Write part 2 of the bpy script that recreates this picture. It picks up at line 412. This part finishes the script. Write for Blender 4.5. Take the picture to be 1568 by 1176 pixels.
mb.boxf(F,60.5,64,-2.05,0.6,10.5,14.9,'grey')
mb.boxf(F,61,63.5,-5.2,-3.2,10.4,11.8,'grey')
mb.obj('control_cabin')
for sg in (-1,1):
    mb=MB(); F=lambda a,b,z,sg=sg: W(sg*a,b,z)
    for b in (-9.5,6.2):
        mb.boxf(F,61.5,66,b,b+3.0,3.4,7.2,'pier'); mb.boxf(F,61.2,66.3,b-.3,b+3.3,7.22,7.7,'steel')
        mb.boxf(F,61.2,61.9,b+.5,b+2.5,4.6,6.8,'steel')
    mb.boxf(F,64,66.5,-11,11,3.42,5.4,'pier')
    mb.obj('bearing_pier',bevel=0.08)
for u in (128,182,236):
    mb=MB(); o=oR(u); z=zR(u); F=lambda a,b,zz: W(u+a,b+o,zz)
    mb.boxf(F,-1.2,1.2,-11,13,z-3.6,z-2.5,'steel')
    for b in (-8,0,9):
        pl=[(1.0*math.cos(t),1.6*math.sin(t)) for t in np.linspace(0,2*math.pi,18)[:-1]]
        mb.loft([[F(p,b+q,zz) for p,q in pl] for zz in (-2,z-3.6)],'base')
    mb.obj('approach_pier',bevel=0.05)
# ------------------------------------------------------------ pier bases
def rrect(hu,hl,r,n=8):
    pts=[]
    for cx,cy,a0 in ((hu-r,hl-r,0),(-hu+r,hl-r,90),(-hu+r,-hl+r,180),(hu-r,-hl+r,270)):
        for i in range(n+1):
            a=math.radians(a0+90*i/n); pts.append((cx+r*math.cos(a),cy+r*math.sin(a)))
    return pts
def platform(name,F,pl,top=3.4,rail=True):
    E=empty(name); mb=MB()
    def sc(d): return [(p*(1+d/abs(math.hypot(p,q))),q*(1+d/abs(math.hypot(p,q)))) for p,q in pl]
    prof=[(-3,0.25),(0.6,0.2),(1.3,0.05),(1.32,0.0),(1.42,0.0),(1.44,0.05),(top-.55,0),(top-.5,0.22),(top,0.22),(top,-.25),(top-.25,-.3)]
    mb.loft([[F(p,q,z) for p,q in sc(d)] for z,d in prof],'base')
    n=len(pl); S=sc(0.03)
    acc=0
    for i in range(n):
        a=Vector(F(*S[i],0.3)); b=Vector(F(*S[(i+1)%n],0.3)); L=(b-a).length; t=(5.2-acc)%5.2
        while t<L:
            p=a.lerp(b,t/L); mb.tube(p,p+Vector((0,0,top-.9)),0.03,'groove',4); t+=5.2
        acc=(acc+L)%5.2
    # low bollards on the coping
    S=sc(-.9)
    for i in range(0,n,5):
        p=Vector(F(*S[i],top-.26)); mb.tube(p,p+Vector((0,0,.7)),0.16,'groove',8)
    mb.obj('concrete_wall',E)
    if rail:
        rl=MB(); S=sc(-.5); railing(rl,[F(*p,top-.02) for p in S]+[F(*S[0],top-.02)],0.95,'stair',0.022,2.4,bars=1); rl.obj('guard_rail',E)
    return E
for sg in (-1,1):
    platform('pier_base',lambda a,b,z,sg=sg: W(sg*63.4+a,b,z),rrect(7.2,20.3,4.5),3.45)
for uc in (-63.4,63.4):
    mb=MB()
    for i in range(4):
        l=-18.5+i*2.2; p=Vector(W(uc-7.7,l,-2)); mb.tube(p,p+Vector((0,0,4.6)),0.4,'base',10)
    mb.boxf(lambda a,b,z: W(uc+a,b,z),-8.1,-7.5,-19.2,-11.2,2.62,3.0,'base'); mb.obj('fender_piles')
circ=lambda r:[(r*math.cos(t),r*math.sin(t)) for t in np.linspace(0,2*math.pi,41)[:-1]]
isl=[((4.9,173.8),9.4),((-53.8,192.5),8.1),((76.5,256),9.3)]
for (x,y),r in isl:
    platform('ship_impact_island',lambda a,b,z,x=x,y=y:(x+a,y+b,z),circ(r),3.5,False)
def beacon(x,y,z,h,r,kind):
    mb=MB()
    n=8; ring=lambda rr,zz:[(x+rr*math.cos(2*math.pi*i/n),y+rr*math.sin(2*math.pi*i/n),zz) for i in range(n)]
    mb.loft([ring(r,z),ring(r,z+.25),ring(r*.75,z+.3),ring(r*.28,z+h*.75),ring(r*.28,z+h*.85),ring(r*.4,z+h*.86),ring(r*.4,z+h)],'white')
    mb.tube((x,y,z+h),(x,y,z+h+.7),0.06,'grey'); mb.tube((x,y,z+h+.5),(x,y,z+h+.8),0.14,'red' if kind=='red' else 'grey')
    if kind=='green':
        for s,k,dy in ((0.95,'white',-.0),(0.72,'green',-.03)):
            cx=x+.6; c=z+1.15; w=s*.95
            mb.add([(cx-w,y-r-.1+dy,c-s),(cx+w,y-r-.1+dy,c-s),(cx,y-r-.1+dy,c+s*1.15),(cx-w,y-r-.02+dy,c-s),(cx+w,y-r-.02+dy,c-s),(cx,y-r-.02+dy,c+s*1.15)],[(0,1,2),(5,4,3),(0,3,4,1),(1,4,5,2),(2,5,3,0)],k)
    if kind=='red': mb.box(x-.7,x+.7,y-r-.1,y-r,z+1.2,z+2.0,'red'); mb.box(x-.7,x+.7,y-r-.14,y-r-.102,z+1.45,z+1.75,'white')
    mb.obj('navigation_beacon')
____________
_WHAT IS NEEDED_.
Write down every line of the data exactly as it appears above.

_THE SOLUTION_.
Write part 2 of the bpy script that recreates this picture. It picks up at line 412. This part finishes the script. Write for Blender 4.5. Take the picture to be 1568 by 1176 pixels.
mb.boxf(F,60.5,64,-2.05,0.6,10.5,14.9,'grey')
mb.boxf(F,61,63.5,-5.2,-3.2,10.4,11.8,'grey')
mb.obj('control_cabin')
for sg in (-1,1):
    mb=MB(); F=lambda a,b,z,sg=sg: W(sg*a,b,z)
    for b in (-9.5,6.2):
        mb.boxf(F,61.5,66,b,b+3.0,3.4,7.2,'pier'); mb.boxf(F,61.2,66.3,b-.3,b+3.3,7.22,7.7,'steel')
        mb.boxf(F,61.2,61.9,b+.5,b+2.5,4.6,6.8,'steel')
    mb.boxf(F,64,66.5,-11,11,3.42,5.4,'pier')
    mb.obj('bearing_pier',bevel=0.08)
for u in (128,182,236):
    mb=MB(); o=oR(u); z=zR(u); F=lambda a,b,zz: W(u+a,b+o,zz)
    mb.boxf(F,-1.2,1.2,-11,13,z-3.6,z-2.5,'steel')
    for b in (-8,0,9):
        pl=[(1.0*math.cos(t),1.6*math.sin(t)) for t in np.linspace(0,2*math.pi,18)[:-1]]
        mb.loft([[F(p,b+q,zz) for p,q in pl] for zz in (-2,z-3.6)],'base')
    mb.obj('approach_pier',bevel=0.05)
# ------------------------------------------------------------ pier bases
def rrect(hu,hl,r,n=8):
    pts=[]
    for cx,cy,a0 in ((hu-r,hl-r,0),(-hu+r,hl-r,90),(-hu+r,-hl+r,180),(hu-r,-hl+r,270)):
        for i in range(n+1):
            a=math.radians(a0+90*i/n); pts.append((cx+r*math.cos(a),cy+r*math.sin(a)))
    return pts
def platform(name,F,pl,top=3.4,rail=True):
    E=empty(name); mb=MB()
    def sc(d): return [(p*(1+d/abs(math.hypot(p,q))),q*(1+d/abs(math.hypot(p,q)))) for p,q in pl]
    prof=[(-3,0.25),(0.6,0.2),(1.3,0.05),(1.32,0.0),(1.42,0.0),(1.44,0.05),(top-.55,0),(top-.5,0.22),(top,0.22),(top,-.25),(top-.25,-.3)]
    mb.loft([[F(p,q,z) for p,q in sc(d)] for z,d in prof],'base')
    n=len(pl); S=sc(0.03)
    acc=0
    for i in range(n):
        a=Vector(F(*S[i],0.3)); b=Vector(F(*S[(i+1)%n],0.3)); L=(b-a).length; t=(5.2-acc)%5.2
        while t<L:
            p=a.lerp(b,t/L); mb.tube(p,p+Vector((0,0,top-.9)),0.03,'groove',4); t+=5.2
        acc=(acc+L)%5.2
    # low bollards on the coping
    S=sc(-.9)
    for i in range(0,n,5):
        p=Vector(F(*S[i],top-.26)); mb.tube(p,p+Vector((0,0,.7)),0.16,'groove',8)
    mb.obj('concrete_wall',E)
    if rail:
        rl=MB(); S=sc(-.5); railing(rl,[F(*p,top-.02) for p in S]+[F(*S[0],top-.02)],0.95,'stair',0.022,2.4,bars=1); rl.obj('guard_rail',E)
    return E
for sg in (-1,1):
    platform('pier_base',lambda a,b,z,sg=sg: W(sg*63.4+a,b,z),rrect(7.2,20.3,4.5),3.45)
for uc in (-63.4,63.4):
    mb=MB()
    for i in range(4):
        l=-18.5+i*2.2; p=Vector(W(uc-7.7,l,-2)); mb.tube(p,p+Vector((0,0,4.6)),0.4,'base',10)
    mb.boxf(lambda a,b,z: W(uc+a,b,z),-8.1,-7.5,-19.2,-11.2,2.62,3.0,'base'); mb.obj('fender_piles')
circ=lambda r:[(r*math.cos(t),r*math.sin(t)) for t in np.linspace(0,2*math.pi,41)[:-1]]
isl=[((4.9,173.8),9.4),((-53.8,192.5),8.1),((76.5,256),9.3)]
for (x,y),r in isl:
    platform('ship_impact_island',lambda a,b,z,x=x,y=y:(x+a,y+b,z),circ(r),3.5,False)
def beacon(x,y,z,h,r,kind):
    mb=MB()
    n=8; ring=lambda rr,zz:[(x+rr*math.cos(2*math.pi*i/n),y+rr*math.sin(2*math.pi*i/n),zz) for i in range(n)]
    mb.loft([ring(r,z),ring(r,z+.25),ring(r*.75,z+.3),ring(r*.28,z+h*.75),ring(r*.28,z+h*.85),ring(r*.4,z+h*.86),ring(r*.4,z+h)],'white')
    mb.tube((x,y,z+h),(x,y,z+h+.7),0.06,'grey'); mb.tube((x,y,z+h+.5),(x,y,z+h+.8),0.14,'red' if kind=='red' else 'grey')
    if kind=='green':
        for s,k,dy in ((0.95,'white',-.0),(0.72,'green',-.03)):
            cx=x+.6; c=z+1.15; w=s*.95
            mb.add([(cx-w,y-r-.1+dy,c-s),(cx+w,y-r-.1+dy,c-s),(cx,y-r-.1+dy,c+s*1.15),(cx-w,y-r-.02+dy,c-s),(cx+w,y-r-.02+dy,c-s),(cx,y-r-.02+dy,c+s*1.15)],[(0,1,2),(5,4,3),(0,3,4,1),(1,4,5,2),(2,5,3,0)],k)
    if kind=='red': mb.box(x-.7,x+.7,y-r-.1,y-r,z+1.2,z+2.0,'red'); mb.box(x-.7,x+.7,y-r-.14,y-r-.102,z+1.45,z+1.75,'white')
    mb.obj('navigation_beacon')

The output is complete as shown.